What to do about the Currency?

October opinion and editorial contained megabytes of copy about our currency. Experts and pretenders of every persuasion – Governor, Prime Minister, other economists and politicians, business leaders, manufacturers, traders, journalists – all had a go at defining the scope of damage and untying the Gordian knot of an elevated foreign exchange. My pile of cut-out articles spills across my desk. Confusion reigned until, with your help, I began to unpick it all. Thank you for your thoughtful contributions.

The first untangle came from Graham Wheeler, our new Governor, who hosed down a perceived ability of the central bank to make much of a difference to the exchange rate. His stance was orthodox, reiterating his focus on price and financial stability rather than the exchange rate (though he did find its level “undesirable”), and holding that intervention via the OCR would have minimal and fleeting impact on the rate. More, he played down the efficacy of his supplementary macro-prudential tools, which he would deploy rarely and solely in order to reign in financial system excesses.

Little room for manufacturer optimism here! So, what to do?

Numerous experienced chairs and directors, one even a Reserve Bank director, made the effort to respond privately to my invitation. Much appreciated. I have here classified their suggestions into the macro and micro.

Non-monetary Remedies at Macro level

  • Rebalance economy and investment away from property, with fiscal tools probably including Capital Gains tax.
  • Compel savings – by fiscal carrot.
  • Apply a levy on interest, so that inflows to fuel our property boom are stemmed, investment has to meet a higher WACC, and the NZD becomes less desirable.
  • Motivate smarter investment choices throughout the economy, and quit duplicated infrastructure.
  • Drive business growth through positive coherent policy.
  • Tackle the intractable costs to generate more net taxpayers. (e.g. Super at 65, Working for Families, social welfare at the fringe).
  • Stabilise and balance the fiscal books, to steer us away from the PIGS’ situation – Kiwis are no more prudent nor selfreliant than Mediterranean people, and face the same national danger.
  • Go for a longer electoral cycle, and an electoral system that allows tough decisions.
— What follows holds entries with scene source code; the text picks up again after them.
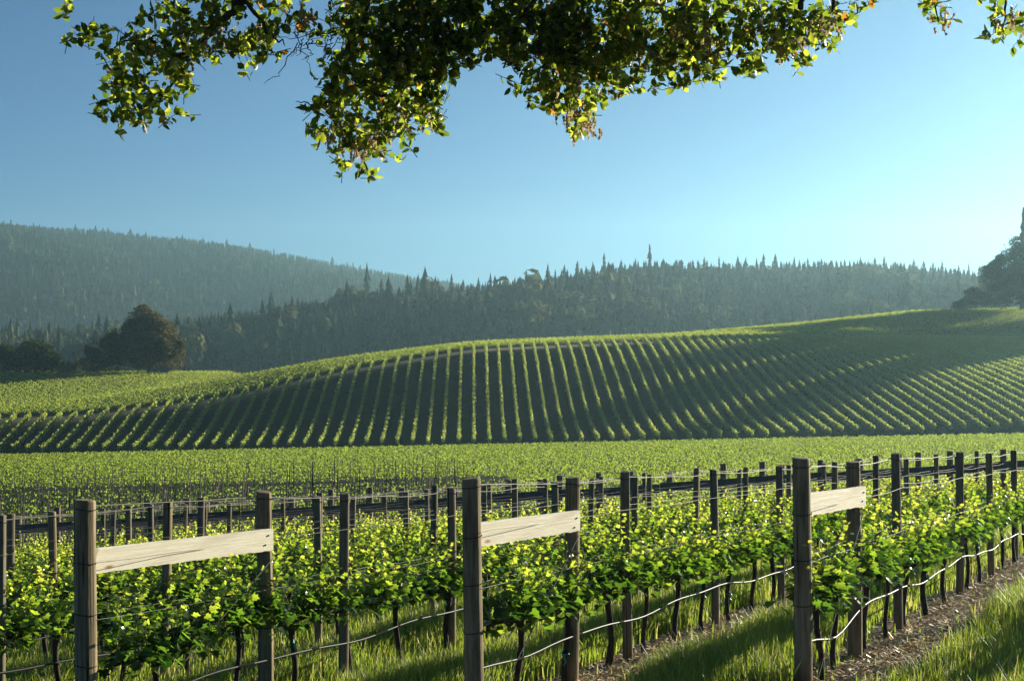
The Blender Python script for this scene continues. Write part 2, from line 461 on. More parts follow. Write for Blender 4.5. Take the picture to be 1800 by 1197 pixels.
def forest(name, f, x0, x1, y0, y1, step, hlo, hhi, label, view, broad=.22, seed=3):
    g = np.random.default_rng(seed)
    xs = np.arange(x0, x1, step); ys = np.arange(y0, y1, step)
    X, Y = np.meshgrid(xs, ys); X = X + g.uniform(-.5, .5, X.shape) * step; Y = Y + g.uniform(-.5, .5, Y.shape) * step
    X, Y = X.ravel(), Y.ravel()
    k = view(X, Y); X, Y = X[k], Y[k]
    Z = f(X, Y) - .3
    clump = .5 + .5 * np.sin(X * .045 + np.sin(Y * .03) * 2) * np.sin(Y * .05 + 1.3)
    kind = g.uniform(size=len(X)); br = kind < broad * (.4 + 1.2 * clump)
    h = g.uniform(hlo, hhi, len(X)) * (.8 + .4 * clump)
    tint = np.clip(g.beta(2, 3, len(X)) * .75 + .25 * clump, 0, 1); tint = np.where(g.uniform(size=len(X)) < .05, 1.0, tint)
    h = h * np.where(g.uniform(size=len(X)) < .12, 1.3, 1) * np.where(np.sin(X * .09 + 1) * np.sin(Y * .08 + X * .03) < -.72, .45, 1)
    h = np.where(Y > y1 - .45 * (y1 - y0), np.minimum(h, hlo + 3.0), h)          # lower, denser growth along the crest
    mb = MB(); pick = g.integers(0, 5, len(X)); pb = g.integers(0, 3, len(X))
    P = np.stack([X, Y, Z], -1); rot = rz_mats(g.uniform(0, 6.28, len(X)))
    for i, (TV, TF) in enumerate(CON):
        s = (~br) & (pick == i); scatter(mb, TV, TF, P[s], rot[s], h[s], 0, tint[s])
    for i, (TV, TF) in enumerate(BRO):
        s = br & (pb == i); scatter(mb, TV, TF, P[s], rot[s], h[s] * .78, 0, np.clip(tint[s] * .8 + .15 + .35 * clump[s], 0, 1))
    o = mb.build(name, M_conifer); tag(o, label, None, None, "stuff"); return o
inview = lambda X, Y: np.abs(X) < .40 * Y + 25
forest("forest", ridge_f, -420, 420, 530, 858, 7.6, 11, 20, "dense mixed conifer forest covering the nearer ridge", inview, .42, 3)
forest("forest", mount_f, -850, 330, 1080, 1815, 8.6, 12, 19, "dense hazy conifer forest covering the far mountain", lambda X, Y: (np.abs(X) < .40 * Y + 25) & (X < 330), .18, 4)

SKY_R = [(645, 460), (735, 479), (770, 487), (794, 480), (814, 490), (841, 486), (862, 478), (889, 482), (905, 486), (925, 472), (944, 482), (963, 461), (976, 472), (992, 464), (1015, 457), (1030, 466), (1042, 458), (1062, 443), (1078, 461),
         (1092, 455), (1117, 453), (1142, 428), (1166, 453), (1187, 456), (1214, 468), (1238, 450), (1250, 460), (1264, 449), (1283, 462), (1297, 448), (1311, 451), (1330, 452), (1342, 445), (1363, 444), (1378, 460), (1396, 449), (1405, 455), (1420, 452), (1444, 453), (1470, 456),
         (1485, 455), (1512, 448), (1526, 456), (1538, 450), (1554, 448), (1573, 457), (1590, 460), (1606, 454), (1624, 457), (1640, 458), (1656, 455), (1685, 464), (1703, 461), (1722, 466)]
CM = [MB().add(v, f, 0, .3 + .08 * i).mesh("skyline_conifer", M_conifer) for i, (v, f) in enumerate(CON)]
TALL = conifer(77, .5, 13, 8, .10, .03)
TALLM = MB().add(*TALL, 0, .3).mesh("tall_conifer", M_conifer)
tall_i = [i for i, q in enumerate(SKY_R) if q[0] == 1142][0]
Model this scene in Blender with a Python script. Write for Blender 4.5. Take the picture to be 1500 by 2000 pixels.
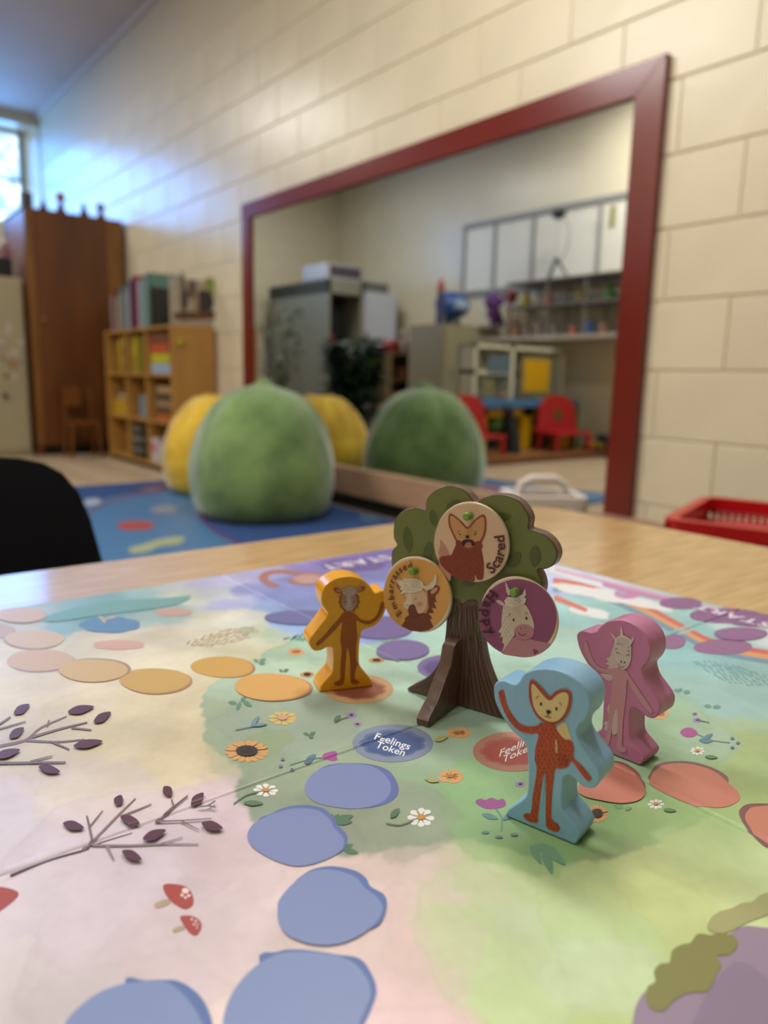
import bpy, bmesh, math, random
import numpy as np
from mathutils import Vector, Matrix
random.seed(7)
S = bpy.context.scene
for o in list(bpy.data.objects): bpy.data.objects.remove(o)
C = S.collection

# ---------------------------------------------------------------- camera
F, PITCH, ROLL, YAW, H = 1437., .1782, .02286, .6745, .60
FW = np.array([math.sin(YAW)*math.cos(PITCH), math.cos(YAW)*math.cos(PITCH), -math.sin(PITCH)])
RT = np.array([math.cos(YAW), -math.sin(YAW), 0.]); UP = np.cross(RT, FW)
RT, UP = math.cos(ROLL)*RT+math.sin(ROLL)*UP, -math.sin(ROLL)*RT+math.cos(ROLL)*UP
EYE = np.array([0, 0, H])
cam = bpy.data.cameras.new('camera'); co = bpy.data.objects.new('camera', cam); C.objects.link(co)
cam.sensor_fit = 'VERTICAL'; cam.sensor_height = 24; cam.lens = F/2000*24
cam.clip_start = .02; cam.clip_end = 60
cam.dof.use_dof = True; cam.dof.focus_distance = .30; cam.dof.aperture_fstop = 4.9
M = Matrix.Identity(4)
for i in range(3):
    M[i][0] = RT[i]; M[i][1] = UP[i]; M[i][2] = -FW[i]; M[i][3] = EYE[i]
co.matrix_world = M
S.camera = co
# ---------------------------------------------------------------- world and light
W = bpy.data.worlds.new('world'); S.world = W; W.use_nodes = True
bg = W.node_tree.nodes['Background']; bg.inputs[0].default_value = (.30, .62, 1., 1); bg.inputs[1].default_value = 3.2
S.view_settings.view_transform = 'Standard'; S.view_settings.look = 'None'
S.view_settings.gamma = 1; S.view_settings.use_curve_mapping = False
S.view_settings.exposure = 0.12
def area(name, loc, rot, sx, sy, power, col):
    l = bpy.data.lights.new(name, 'AREA'); l.shape = 'RECTANGLE'; l.size = sx; l.size_y = sy
    l.energy = power; l.color = col
    o = bpy.data.objects.new(name, l); C.objects.link(o); o.location = loc; o.rotation_euler = rot
    return o
WALLX, FARY, LEFTX, NEARY, CEIL = 2.042, 7.9, -1.42, -2.6, 2.96
wd_ = area('window_daylight', (1.07, FARY+.27, 2.42), (math.radians(-84), 0, 0), 1.68, .80, 28, (.05, .32, 1.)); wd_.data.spread = math.radians(150)
LIGHTS = [(.25, 6.1), (-.75, 3.1), (1.05, 1.2), (-.7, .3)]
LPOW = [22, 38, 20, 7]

# ---------------------------------------------------------------- helpers
def at(px, py, ax, v):
    d = FW+(px-750)/F*RT-(py-1000)/F*UP
    return EYE+d*((v-EYE[ax])/d[ax])
def mir(px, py, ax, v):          # the real point whose reflection in the mirror is seen there
    a = at(px, py, ax, v); a[0] = 2*WALLX-a[0]; return a
def lin(c):
    if isinstance(c, str): c = [int(c[i:i+2], 16) for i in (0, 2, 4)]
    return [((x/255+.055)/1.055)**2.4 if x > 10 else x/255/12.92 for x in c]
MATS = {}
def mat(name, col, rough=.5, metal=0, noise=0, scale=20, bump=0, stretch=(1, 1, 1), col2=None, coat=0, emit=0, sheen=0, spec=.5, bscale=None):
    if name in MATS: return MATS[name]
    m = bpy.data.materials.new(name); MATS[name] = m; m.use_nodes = True
    nt = m.node_tree; b = nt.nodes['Principled BSDF']
    c = (*lin(col), 1)
    b.inputs['Base Color'].default_value = c; b.inputs['Roughness'].default_value = rough
    b.inputs['Metallic'].default_value = metal; b.inputs['Coat Weight'].default_value = coat
    b.inputs['Coat Roughness'].default_value = .12
    b.inputs['Specular IOR Level'].default_value = spec
    if sheen: b.inputs['Sheen Weight'].default_value = sheen; b.inputs['Sheen Roughness'].default_value = .4
    if emit: b.inputs['Emission Color'].default_value = c; b.inputs['Emission Strength'].default_value = emit
    if noise or bump or col2:
        tc = nt.nodes.new('ShaderNodeTexCoord'); mp = nt.nodes.new('ShaderNodeMapping')
        mp.inputs['Scale'].default_value = stretch; nt.links.new(tc.outputs['Object'], mp.inputs[0])
        n = nt.nodes.new('ShaderNodeTexNoise'); n.inputs['Scale'].default_value = scale; n.inputs['Detail'].default_value = 5
        nt.links.new(mp.outputs[0], n.inputs['Vector'])
        if noise or col2:
            r = nt.nodes.new('ShaderNodeValToRGB'); k = noise
            r.color_ramp.elements[0].position = .32; r.color_ramp.elements[1].position = .68
            r.color_ramp.elements[0].color = (*[x*(1-k) for x in c[:3]], 1)
            r.color_ramp.elements[1].color = (*lin(col2), 1) if col2 else (*[min(1, x*(1+k)) for x in c[:3]], 1)
            nt.links.new(n.outputs[0], r.inputs[0]); nt.links.new(r.outputs[0], b.inputs['Base Color'])
        if bump:
            if bscale:
                n2 = nt.nodes.new('ShaderNodeTexNoise'); n2.inputs['Scale'].default_value = bscale
                nt.links.new(mp.outputs[0], n2.inputs['Vector']); n = n2
            bp = nt.nodes.new('ShaderNodeBump'); bp.inputs['Strength'].default_value = bump; bp.inputs['Distance'].default_value = .01
            nt.links.new(n.outputs[0], bp.inputs['Height']); nt.links.new(bp.outputs[0], b.inputs['Normal'])
    return m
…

None of these is a surprise – e.g. their essence was laid out in 2010 in the Catch Australia by 2025 Taskforce Report. As commentators have noted, each piece is hard-headed economic common sense, but incapable of implementation in a polldriven government set-up. That is what the Greeks and Spanish found too.

Tactical Remedies at Micro level

  • Hedge heavily at opportune moments (e.g. when dollar sold off).
  • Shift business model to higher margin activities.
  • Lift R & D to generate new business at satisfactory margins.
  • Do Lean – take out cost the client won’t pay for.
  • Package the solution in a way that flummoxes competition – e.g. use working capital as a weapon.
  • Refine targets on smaller markets (down to province or city level) within stronger, more stable currency blocs (Generally SE Asia, North Asia, Australia, Canada, UK, and some Latin).
  • Niche, niche, niche.
  • And don’t kid yourselves that yesterday will return.

However you foreign exchange earners manage to cope and survive, the whole commercial community supports you in your struggle.